Soleri’s philosophy of “arcology”, or architecture and ecology, is a variation of Wright’s call for “organic architecture”. Perhaps more than Wright, however, Soleri embraced a free-thinking style that is embodied by the bold architecture of Arcosanti. That too is a useful teaching tool. “The ethos of experimentation is important to create good design that challenges the status quo,” says Ayat, who teaches architectural history and theory.
“Students have already been through the process of getting a project built”
Nowhere is that ethos more apparent than in the school’s shelter programme. At Taliesin West, students slept in shelters that they or their predecessors designed, several of which are now icons of desert architecture, including works by John Lautner and Victor Sidy. At Arcosanti, the shelter programme has evolved beyond single-use residential dwellings and now includes prototypes, temporary structures and communal buildings. Some, like current student Jessica Martin’s rammed-earth trapezoid “Cinders”, channel the traditional shelter spirit in a simple dwelling with unimpeded views across the landscape. tsoa’s emphasis on design and build is key to its graduates’ competitive advantage and, despite being inspired by the tradition of Wright and Soleri, could be an influence on design education more broadly in the coming years. “Employers appreciate that students have already been through the process of getting a project built,” says director of admissions and recent graduate Shelby Hamet. “They understand the build project from concept through construction.”
The school’s flexible curriculum, meanwhile, fashions independent-minded, well-organised architects. “Students learn the skills of project management before they even get jobs,” says Lin. “They are really good problem solvers. Here they self‑initiate and are very outspoken.”

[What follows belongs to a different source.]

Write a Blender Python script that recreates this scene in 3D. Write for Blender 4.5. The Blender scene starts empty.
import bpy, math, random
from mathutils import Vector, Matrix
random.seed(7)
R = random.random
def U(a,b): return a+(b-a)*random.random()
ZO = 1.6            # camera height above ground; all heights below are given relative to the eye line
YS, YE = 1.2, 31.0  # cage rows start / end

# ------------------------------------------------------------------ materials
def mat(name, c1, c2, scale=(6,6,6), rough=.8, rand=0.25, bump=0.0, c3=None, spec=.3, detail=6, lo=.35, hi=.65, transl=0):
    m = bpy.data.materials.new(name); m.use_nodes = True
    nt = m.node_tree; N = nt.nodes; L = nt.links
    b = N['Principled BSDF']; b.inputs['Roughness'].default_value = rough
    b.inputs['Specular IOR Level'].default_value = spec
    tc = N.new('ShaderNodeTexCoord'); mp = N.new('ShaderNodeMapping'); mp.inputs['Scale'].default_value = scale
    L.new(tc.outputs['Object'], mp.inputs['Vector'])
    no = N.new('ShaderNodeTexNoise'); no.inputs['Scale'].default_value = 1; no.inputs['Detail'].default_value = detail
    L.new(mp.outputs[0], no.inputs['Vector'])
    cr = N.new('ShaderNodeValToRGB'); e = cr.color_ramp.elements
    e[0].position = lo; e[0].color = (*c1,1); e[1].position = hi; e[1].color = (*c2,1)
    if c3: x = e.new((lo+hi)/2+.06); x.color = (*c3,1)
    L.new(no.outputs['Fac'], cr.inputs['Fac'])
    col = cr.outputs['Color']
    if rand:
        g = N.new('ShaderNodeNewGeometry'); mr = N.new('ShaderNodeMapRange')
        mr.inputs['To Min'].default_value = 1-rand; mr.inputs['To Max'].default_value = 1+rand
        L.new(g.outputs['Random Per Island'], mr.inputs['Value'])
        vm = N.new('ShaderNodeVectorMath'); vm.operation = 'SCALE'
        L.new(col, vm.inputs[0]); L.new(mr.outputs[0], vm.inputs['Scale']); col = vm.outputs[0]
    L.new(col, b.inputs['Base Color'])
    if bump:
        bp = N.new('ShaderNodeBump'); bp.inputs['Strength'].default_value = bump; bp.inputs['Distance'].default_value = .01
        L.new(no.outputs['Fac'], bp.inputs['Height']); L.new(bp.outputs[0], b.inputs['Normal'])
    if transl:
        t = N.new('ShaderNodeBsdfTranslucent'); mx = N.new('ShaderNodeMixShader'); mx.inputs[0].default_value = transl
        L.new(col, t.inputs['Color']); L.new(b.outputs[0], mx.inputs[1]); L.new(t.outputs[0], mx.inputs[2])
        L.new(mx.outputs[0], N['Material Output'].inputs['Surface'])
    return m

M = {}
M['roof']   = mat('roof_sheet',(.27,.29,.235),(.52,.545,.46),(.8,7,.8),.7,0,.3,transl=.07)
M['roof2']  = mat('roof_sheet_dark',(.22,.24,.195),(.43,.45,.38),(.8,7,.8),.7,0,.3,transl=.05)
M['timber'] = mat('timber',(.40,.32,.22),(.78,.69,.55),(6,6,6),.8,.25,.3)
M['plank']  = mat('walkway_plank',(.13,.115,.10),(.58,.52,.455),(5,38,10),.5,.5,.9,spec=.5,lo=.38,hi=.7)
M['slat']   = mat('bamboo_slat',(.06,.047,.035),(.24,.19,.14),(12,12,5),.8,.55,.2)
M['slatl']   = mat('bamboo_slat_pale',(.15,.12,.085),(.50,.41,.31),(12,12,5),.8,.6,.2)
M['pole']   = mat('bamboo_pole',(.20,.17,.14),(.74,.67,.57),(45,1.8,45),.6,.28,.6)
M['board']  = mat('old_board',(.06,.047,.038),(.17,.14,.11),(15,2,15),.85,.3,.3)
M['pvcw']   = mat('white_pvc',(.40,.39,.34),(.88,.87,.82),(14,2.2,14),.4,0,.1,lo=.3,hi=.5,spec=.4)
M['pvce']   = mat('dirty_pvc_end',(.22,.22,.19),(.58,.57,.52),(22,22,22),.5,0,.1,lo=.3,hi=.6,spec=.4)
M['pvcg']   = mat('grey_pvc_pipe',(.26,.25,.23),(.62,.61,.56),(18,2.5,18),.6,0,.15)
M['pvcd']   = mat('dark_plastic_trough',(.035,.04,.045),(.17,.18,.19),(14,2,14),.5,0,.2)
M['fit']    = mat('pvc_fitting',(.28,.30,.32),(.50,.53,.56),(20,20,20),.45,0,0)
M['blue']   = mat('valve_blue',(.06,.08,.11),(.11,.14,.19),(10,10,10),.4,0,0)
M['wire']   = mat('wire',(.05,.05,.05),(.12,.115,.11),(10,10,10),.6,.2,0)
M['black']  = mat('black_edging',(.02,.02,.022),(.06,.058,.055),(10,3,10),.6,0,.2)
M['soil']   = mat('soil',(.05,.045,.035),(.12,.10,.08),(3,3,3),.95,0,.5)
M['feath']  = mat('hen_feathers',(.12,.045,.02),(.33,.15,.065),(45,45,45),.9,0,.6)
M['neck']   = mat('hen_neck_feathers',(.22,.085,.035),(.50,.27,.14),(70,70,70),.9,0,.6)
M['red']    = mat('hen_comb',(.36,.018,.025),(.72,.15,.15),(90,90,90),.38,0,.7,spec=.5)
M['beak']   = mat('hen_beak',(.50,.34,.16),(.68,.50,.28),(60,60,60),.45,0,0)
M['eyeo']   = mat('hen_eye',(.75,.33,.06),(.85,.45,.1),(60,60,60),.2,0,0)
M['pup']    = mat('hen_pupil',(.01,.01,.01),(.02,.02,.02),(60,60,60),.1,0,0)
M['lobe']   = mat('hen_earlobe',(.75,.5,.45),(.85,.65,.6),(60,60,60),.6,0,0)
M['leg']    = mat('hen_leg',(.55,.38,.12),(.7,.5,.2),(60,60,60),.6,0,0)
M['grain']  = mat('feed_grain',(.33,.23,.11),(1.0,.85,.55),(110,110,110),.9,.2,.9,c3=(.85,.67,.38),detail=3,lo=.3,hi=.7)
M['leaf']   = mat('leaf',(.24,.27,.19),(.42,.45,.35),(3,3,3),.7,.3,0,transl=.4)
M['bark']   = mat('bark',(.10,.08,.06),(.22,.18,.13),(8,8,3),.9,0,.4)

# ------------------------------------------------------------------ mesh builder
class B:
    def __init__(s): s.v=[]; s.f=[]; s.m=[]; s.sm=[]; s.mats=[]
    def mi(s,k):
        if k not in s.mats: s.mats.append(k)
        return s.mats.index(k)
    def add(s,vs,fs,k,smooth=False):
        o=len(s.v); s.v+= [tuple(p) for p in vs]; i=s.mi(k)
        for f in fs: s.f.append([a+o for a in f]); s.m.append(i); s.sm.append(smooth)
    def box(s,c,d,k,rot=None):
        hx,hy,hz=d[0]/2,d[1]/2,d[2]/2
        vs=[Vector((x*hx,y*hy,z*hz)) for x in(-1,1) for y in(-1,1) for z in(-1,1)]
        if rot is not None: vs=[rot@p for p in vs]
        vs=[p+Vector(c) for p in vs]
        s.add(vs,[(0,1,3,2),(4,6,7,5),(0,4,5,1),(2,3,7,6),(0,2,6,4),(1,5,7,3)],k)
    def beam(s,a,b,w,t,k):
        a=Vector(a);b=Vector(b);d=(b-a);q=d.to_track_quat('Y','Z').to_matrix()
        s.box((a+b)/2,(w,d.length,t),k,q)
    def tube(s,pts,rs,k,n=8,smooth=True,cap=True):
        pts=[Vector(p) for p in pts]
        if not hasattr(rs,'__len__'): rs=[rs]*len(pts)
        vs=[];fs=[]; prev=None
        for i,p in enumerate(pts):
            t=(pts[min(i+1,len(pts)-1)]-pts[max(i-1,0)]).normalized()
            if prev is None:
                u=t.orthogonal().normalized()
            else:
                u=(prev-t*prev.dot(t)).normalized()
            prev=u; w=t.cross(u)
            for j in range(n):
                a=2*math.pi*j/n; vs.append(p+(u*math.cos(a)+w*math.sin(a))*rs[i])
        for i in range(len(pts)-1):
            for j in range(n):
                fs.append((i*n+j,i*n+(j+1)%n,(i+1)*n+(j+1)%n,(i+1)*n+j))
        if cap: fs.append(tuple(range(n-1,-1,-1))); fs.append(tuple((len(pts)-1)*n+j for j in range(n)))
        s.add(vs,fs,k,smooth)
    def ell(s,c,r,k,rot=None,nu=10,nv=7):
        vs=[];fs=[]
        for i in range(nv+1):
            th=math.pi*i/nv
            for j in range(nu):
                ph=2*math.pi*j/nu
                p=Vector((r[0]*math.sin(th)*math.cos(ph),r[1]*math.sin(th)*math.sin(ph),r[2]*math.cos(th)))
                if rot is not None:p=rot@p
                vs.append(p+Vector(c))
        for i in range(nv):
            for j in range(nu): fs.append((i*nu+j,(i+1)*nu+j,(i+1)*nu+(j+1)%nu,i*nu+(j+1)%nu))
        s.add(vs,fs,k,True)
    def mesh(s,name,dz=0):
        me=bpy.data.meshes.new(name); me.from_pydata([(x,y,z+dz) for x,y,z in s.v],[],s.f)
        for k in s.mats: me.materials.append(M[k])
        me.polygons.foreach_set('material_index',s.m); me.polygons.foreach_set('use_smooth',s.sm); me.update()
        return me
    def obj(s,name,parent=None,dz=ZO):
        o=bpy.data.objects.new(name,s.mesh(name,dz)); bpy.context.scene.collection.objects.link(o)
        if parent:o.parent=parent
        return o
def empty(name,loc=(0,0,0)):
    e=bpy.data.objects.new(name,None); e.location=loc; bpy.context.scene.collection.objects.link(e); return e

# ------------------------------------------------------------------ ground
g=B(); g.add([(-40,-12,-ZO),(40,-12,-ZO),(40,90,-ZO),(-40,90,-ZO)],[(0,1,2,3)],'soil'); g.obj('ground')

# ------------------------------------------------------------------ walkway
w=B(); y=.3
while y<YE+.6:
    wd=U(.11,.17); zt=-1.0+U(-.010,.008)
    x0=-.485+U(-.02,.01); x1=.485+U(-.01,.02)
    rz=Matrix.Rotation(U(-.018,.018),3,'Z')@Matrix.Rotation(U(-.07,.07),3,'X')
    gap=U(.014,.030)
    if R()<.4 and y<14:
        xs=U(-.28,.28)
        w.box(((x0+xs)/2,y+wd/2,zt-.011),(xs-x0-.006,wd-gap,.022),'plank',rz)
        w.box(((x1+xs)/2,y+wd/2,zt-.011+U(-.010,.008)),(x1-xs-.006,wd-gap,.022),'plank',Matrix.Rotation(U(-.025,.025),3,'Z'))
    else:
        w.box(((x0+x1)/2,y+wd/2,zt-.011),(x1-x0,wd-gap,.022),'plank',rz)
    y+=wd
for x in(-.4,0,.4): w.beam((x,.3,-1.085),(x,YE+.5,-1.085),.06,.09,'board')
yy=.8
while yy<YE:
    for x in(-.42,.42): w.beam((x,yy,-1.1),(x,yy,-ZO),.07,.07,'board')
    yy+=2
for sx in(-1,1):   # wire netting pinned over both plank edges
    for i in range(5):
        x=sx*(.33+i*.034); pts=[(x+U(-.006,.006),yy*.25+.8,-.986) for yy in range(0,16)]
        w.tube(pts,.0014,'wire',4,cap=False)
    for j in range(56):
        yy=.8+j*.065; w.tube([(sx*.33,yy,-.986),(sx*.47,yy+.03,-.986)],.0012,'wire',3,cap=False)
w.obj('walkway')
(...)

Despite the school’s remote desert location, it remains well connected in the global architecture scene, due to both its pedigree and the rotating cast of faculty with strong industry connections, starting with Lin herself, who is principal of New York-based studio Present Forms. That skill set, in turn, has proven attractive to firms including Herzog & de Meuron, Sauerbruch Hutton, Olson Kundig, Studio Shamshiri and Morphosis Architects, all of which have hired recent graduates.
tsoa also attracts students who plan to go it alone. Mariah Hoffman, 31, is a self-taught builder who bootstrapped her prior education in woodworking, laser-cutting, fabrication and welding. She built her own small house and parlayed that experience into a job with a design-and-build firm. Eventually she would like to expand into residential design, for which she needs to study at an accredited school and earn a licence.
Hoffman tells her story on an open patio overlooking the desert night, pausing for Hamet to smash a scorpion with her boot. The harsh environment, for all its dangers, breeds confidence. “I’m part of this growing cohort of progressive young leaders in the industry,” she says.